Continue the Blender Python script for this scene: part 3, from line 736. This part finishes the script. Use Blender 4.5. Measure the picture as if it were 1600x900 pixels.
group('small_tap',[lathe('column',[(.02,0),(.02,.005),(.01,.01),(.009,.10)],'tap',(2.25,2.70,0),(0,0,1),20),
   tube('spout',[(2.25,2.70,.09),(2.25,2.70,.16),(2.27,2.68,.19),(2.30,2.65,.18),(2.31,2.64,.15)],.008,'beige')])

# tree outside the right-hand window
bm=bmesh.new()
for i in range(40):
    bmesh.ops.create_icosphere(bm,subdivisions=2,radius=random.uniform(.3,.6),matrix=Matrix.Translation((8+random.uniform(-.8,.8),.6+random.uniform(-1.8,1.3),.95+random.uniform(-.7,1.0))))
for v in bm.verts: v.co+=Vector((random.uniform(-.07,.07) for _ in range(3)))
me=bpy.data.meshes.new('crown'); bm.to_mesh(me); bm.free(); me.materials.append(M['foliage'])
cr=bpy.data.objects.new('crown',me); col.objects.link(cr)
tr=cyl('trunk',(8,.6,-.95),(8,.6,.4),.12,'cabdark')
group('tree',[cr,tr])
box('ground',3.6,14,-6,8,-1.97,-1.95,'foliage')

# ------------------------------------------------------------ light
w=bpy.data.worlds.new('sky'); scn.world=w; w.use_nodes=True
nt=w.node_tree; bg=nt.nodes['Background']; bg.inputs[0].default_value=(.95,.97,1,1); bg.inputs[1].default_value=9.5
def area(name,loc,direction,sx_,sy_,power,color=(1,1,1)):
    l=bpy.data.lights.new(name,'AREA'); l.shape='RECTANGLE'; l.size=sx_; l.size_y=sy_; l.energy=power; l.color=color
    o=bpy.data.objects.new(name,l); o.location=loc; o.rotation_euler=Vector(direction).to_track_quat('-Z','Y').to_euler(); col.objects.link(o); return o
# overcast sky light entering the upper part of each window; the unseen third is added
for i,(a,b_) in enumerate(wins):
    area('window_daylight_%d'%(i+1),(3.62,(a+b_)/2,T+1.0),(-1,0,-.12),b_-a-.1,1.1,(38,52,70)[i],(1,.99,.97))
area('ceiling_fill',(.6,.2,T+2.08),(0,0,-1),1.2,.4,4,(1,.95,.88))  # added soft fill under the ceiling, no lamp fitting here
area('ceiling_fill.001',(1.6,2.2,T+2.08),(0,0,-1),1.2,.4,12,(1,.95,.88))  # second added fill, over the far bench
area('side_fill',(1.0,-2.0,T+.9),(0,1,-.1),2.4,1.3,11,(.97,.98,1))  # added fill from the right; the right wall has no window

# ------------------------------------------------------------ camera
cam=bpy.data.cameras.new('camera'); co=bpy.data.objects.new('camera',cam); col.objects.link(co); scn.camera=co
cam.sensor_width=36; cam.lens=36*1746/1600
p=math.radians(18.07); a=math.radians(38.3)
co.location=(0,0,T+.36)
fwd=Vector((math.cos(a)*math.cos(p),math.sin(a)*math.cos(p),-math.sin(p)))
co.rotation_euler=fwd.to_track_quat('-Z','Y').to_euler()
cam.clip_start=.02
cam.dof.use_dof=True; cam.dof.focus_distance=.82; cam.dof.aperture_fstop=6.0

§ **TASK TO CARRY OUT**
Take the data above and return it exactly.

§ **CORRECT OUTPUT**
Continue the Blender Python script for this scene: part 3, from line 736. This part finishes the script. Use Blender 4.5. Measure the picture as if it were 1600x900 pixels.
group('small_tap',[lathe('column',[(.02,0),(.02,.005),(.01,.01),(.009,.10)],'tap',(2.25,2.70,0),(0,0,1),20),
   tube('spout',[(2.25,2.70,.09),(2.25,2.70,.16),(2.27,2.68,.19),(2.30,2.65,.18),(2.31,2.64,.15)],.008,'beige')])

# tree outside the right-hand window
bm=bmesh.new()
for i in range(40):
    bmesh.ops.create_icosphere(bm,subdivisions=2,radius=random.uniform(.3,.6),matrix=Matrix.Translation((8+random.uniform(-.8,.8),.6+random.uniform(-1.8,1.3),.95+random.uniform(-.7,1.0))))
for v in bm.verts: v.co+=Vector((random.uniform(-.07,.07) for _ in range(3)))
me=bpy.data.meshes.new('crown'); bm.to_mesh(me); bm.free(); me.materials.append(M['foliage'])
cr=bpy.data.objects.new('crown',me); col.objects.link(cr)
tr=cyl('trunk',(8,.6,-.95),(8,.6,.4),.12,'cabdark')
group('tree',[cr,tr])
box('ground',3.6,14,-6,8,-1.97,-1.95,'foliage')

# ------------------------------------------------------------ light
w=bpy.data.worlds.new('sky'); scn.world=w; w.use_nodes=True
nt=w.node_tree; bg=nt.nodes['Background']; bg.inputs[0].default_value=(.95,.97,1,1); bg.inputs[1].default_value=9.5
def area(name,loc,direction,sx_,sy_,power,color=(1,1,1)):
    l=bpy.data.lights.new(name,'AREA'); l.shape='RECTANGLE'; l.size=sx_; l.size_y=sy_; l.energy=power; l.color=color
    o=bpy.data.objects.new(name,l); o.location=loc; o.rotation_euler=Vector(direction).to_track_quat('-Z','Y').to_euler(); col.objects.link(o); return o
# overcast sky light entering the upper part of each window; the unseen third is added
for i,(a,b_) in enumerate(wins):
    area('window_daylight_%d'%(i+1),(3.62,(a+b_)/2,T+1.0),(-1,0,-.12),b_-a-.1,1.1,(38,52,70)[i],(1,.99,.97))
area('ceiling_fill',(.6,.2,T+2.08),(0,0,-1),1.2,.4,4,(1,.95,.88))  # added soft fill under the ceiling, no lamp fitting here
area('ceiling_fill.001',(1.6,2.2,T+2.08),(0,0,-1),1.2,.4,12,(1,.95,.88))  # second added fill, over the far bench
area('side_fill',(1.0,-2.0,T+.9),(0,1,-.1),2.4,1.3,11,(.97,.98,1))  # added fill from the right; the right wall has no window

# ------------------------------------------------------------ camera
cam=bpy.data.cameras.new('camera'); co=bpy.data.objects.new('camera',cam); col.objects.link(co); scn.camera=co
cam.sensor_width=36; cam.lens=36*1746/1600
p=math.radians(18.07); a=math.radians(38.3)
co.location=(0,0,T+.36)
fwd=Vector((math.cos(a)*math.cos(p),math.sin(a)*math.cos(p),-math.sin(p)))
co.rotation_euler=fwd.to_track_quat('-Z','Y').to_euler()
cam.clip_start=.02
cam.dof.use_dof=True; cam.dof.focus_distance=.82; cam.dof.aperture_fstop=6.0